Family, Friends and all that Jazz, Motherhood & Parenting

Sunsets and the Sizzler

My family has just recently returned from a short break on the coast.  It was so lovely to get away from the daily grind and have a complete change of scenery.  The weather was perfect and my daughter got to experience some more firsts on holiday too..  It can be tough when part of me wants to keep her close and wrapped up in cotton wool forever – but as she grows, she needs to explore and I need to learn to embrace the change.

My daughter watched a performance of Beauty and the Beast, Panto style and got a chance to get up on stage to have her picture taken with the cast.  To see her happy and making awesome memories was so lovely and I did shed a tear of pride to be part of that moment.  She is getting more adventurous at Fairgrounds and wanted to go on one of my favourite childhood rides, The Sizzler.  I have a newfound respect for my mum as I honestly don’t know how she coped, watching my Dad and I go on every hectic ride possible growing up.  With her Dad sitting beside her, our girl was giggling away as the ride got faster and faster.  I waved from the side, took photos and took comfort in the fact that my sunnies shielded her from my tears.  Towards the end, I went and grabbed a coffee and sat down opposite my parents with my back to the ride waiting for it to be over.  I was so happy and proud of her but the dollop of fear that accompanies parents at these places was a little overwhelming.  When did I become so old?  She went on a small rollercoaster and had her first go on the dodgems – she was one happy little lady when we left.  I think that was, in part, due to the warm sugared donuts we bought on exit.

My husband took our daughter swimming, the pool had a viewing area but wow, that was hot – they could have cracked a window at least!  Back in the day, parents could sit around the pool on loungers and watch their children swim and play and take an optional dip should the need arise..  Now you either swim and get involved or you don’t.  Sitting in the sweltering viewing area, I could barely see them in the pool so I took out my phone so I could use the zoom function.  I didn’t think that binoculars would be considered couth so I thought I was being clever.  I was so embarrassed when a lifeguard, half my age, told me off for using my phone so I decided to speak up.  The lifeguard had assumed I was taking pictures, which I would never do in a public pool so I toddled off to reception and decided to come out as a VIP to the reception staff.  
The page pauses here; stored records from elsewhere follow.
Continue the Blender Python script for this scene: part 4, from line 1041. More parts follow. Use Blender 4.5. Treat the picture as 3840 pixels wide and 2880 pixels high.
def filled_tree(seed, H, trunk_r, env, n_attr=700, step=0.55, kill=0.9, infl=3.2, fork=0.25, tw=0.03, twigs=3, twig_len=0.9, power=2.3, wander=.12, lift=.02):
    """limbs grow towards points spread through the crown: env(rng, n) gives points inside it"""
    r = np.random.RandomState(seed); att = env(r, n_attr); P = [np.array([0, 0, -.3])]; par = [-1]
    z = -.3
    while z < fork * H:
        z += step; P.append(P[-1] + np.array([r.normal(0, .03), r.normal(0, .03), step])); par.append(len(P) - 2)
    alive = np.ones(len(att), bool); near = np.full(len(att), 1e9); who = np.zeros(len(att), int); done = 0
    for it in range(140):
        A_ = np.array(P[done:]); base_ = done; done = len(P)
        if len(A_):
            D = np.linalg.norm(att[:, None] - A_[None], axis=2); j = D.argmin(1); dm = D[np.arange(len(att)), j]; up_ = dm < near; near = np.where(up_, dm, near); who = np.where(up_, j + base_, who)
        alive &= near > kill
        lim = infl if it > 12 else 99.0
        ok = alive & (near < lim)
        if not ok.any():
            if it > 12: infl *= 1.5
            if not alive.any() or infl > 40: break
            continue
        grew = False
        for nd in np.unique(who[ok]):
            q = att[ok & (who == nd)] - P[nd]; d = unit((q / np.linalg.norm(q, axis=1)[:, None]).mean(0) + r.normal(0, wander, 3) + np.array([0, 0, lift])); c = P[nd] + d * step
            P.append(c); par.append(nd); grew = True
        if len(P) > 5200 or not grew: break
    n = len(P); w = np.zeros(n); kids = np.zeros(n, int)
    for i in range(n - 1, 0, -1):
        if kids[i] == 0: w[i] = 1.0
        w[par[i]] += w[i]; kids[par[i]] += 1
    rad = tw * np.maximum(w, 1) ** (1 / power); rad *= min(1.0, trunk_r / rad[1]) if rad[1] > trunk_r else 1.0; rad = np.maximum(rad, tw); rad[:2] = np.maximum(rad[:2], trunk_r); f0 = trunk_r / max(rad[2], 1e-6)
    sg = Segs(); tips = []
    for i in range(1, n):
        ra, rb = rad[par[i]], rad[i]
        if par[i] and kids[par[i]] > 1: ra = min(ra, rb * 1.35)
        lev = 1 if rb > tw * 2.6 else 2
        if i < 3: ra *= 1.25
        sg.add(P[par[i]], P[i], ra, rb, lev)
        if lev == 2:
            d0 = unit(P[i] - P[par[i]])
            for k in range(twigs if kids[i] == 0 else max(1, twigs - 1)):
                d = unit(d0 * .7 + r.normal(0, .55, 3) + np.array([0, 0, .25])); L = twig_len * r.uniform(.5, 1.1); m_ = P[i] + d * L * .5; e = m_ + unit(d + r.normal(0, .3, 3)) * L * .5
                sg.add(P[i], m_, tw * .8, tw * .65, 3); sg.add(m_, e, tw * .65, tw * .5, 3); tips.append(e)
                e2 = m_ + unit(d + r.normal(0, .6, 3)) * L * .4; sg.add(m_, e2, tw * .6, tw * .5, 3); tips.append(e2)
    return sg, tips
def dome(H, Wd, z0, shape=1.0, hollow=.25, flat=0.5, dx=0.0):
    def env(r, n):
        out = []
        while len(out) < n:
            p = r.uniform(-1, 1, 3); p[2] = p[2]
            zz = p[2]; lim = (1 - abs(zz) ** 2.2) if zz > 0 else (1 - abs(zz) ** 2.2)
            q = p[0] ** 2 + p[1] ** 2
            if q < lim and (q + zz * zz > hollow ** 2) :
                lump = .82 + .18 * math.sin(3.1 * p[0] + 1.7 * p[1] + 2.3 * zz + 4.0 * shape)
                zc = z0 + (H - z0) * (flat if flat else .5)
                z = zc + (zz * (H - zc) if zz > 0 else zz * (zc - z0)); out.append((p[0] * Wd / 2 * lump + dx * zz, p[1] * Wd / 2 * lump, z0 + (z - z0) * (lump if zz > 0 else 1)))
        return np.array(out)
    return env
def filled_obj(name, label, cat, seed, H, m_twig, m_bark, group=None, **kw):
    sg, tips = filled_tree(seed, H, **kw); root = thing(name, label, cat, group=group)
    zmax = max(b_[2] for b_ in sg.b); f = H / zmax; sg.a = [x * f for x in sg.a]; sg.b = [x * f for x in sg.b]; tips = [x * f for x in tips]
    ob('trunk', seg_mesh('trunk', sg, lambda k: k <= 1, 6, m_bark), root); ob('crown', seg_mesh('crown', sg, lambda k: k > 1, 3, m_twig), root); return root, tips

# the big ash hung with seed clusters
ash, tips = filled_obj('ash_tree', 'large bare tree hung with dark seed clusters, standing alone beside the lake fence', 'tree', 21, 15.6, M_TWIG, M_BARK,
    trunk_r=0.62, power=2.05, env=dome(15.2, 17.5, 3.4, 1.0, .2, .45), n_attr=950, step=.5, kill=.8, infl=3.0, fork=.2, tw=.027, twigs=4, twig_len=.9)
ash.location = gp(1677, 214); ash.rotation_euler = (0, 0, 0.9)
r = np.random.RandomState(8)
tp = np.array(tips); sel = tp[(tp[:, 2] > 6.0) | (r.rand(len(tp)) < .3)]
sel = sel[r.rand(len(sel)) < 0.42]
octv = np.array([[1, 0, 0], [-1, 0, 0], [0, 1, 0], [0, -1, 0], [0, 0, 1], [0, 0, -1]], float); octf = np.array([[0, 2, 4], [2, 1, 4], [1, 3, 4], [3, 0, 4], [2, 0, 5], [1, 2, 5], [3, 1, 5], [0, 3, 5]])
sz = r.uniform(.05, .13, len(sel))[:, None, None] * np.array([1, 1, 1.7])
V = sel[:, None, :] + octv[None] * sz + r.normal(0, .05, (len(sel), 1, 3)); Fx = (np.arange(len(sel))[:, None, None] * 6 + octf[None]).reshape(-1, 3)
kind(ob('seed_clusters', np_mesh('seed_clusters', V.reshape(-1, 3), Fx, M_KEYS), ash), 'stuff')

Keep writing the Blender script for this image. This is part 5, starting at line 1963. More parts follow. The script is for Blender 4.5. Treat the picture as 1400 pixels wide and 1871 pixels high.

The lovely lady on reception was very kind and appeared quite shocked when I informed her that I could not see very well and that I used my camera to zoom in so I could actually watch my husband and daughter in the pool. I offered to hand over my phone so they could verify that I was not using it inappropriately.  I asked if there was somewhere else I could go and watch my family.  After a manager was called and a little discussion took place, I was basically told no.  There was no place for me and I could not be accommodated.  It begins…

I have heard countless stories like that and worse.  I guess I was naively hoping that I had a little more time, before they started to actively impact me.  Luckily, my husband and daughter came up to the glass window of the viewing area to see me and played in the nearest pool to me for a while so I got to watch some of their play time.  After a while I left them to it and sat on the beach, grateful to have seen what I did but some sadness did cloud what was another absolutely beautiful day.  There would come a time where I would be told no again and I would miss out.  I would miss what others just have.  It will have to be something that I accept rather than be the person who is being accepted and accommodated.  Rules are rules and I get that, I guess I am going to have to get some thicker skin and a degree of acceptance that I am going to have to sit some things out going forward.

My mind wandered later.  I wonder if they thought I was lying,  I mean, I didn’t have a cane or a guide dog, what if they thought I was full of it?  What if they did?  Does it matter?

The next day we explored another pool. I was thrilled to see that this one had seating around the pool enabling parents to watch and be more hands on as and when necessary.  My heart smiled – we’ll come here next time instead.  I don’t need to miss out, I just need to find a better place with better facilities.

Lots of sleeping in and late nights was definitely the theme of the holiday.  As a result we often found ourselves still on the beach at sunset. I have always loved a beautiful sunset but I don’t watch them like I used to as I am all too aware of the dangers of the sun on my eyes but I am still able to take amazing photos of them, they didn’t disappoint.

We took our daughter dancing one night and just like her mama, she loves having a bop on the dancefloor and listening to the live bands do their thing.  She took me by the hand and led me straight to the front and we stayed there dancing for ages.  We walked home in the dark with nothing but the full moon and her glowing butterfly wand to guide us. 

It’s been a great holiday.  I offered up another thank you to God in the still of the night while everyone slept. I am forever thankful to still be able to fully participate and appreciate all of these little moments that are building my little girl’s childhood.  I pray that I have many years of memories to make and see and the blessing of being completely present in them.

Back at home, surrounded by washing, all I could think of was booking another holiday.  Not long to go now though and the summer holidays will be here – I guess I could look into last minute holiday options online…just for research purposes of course.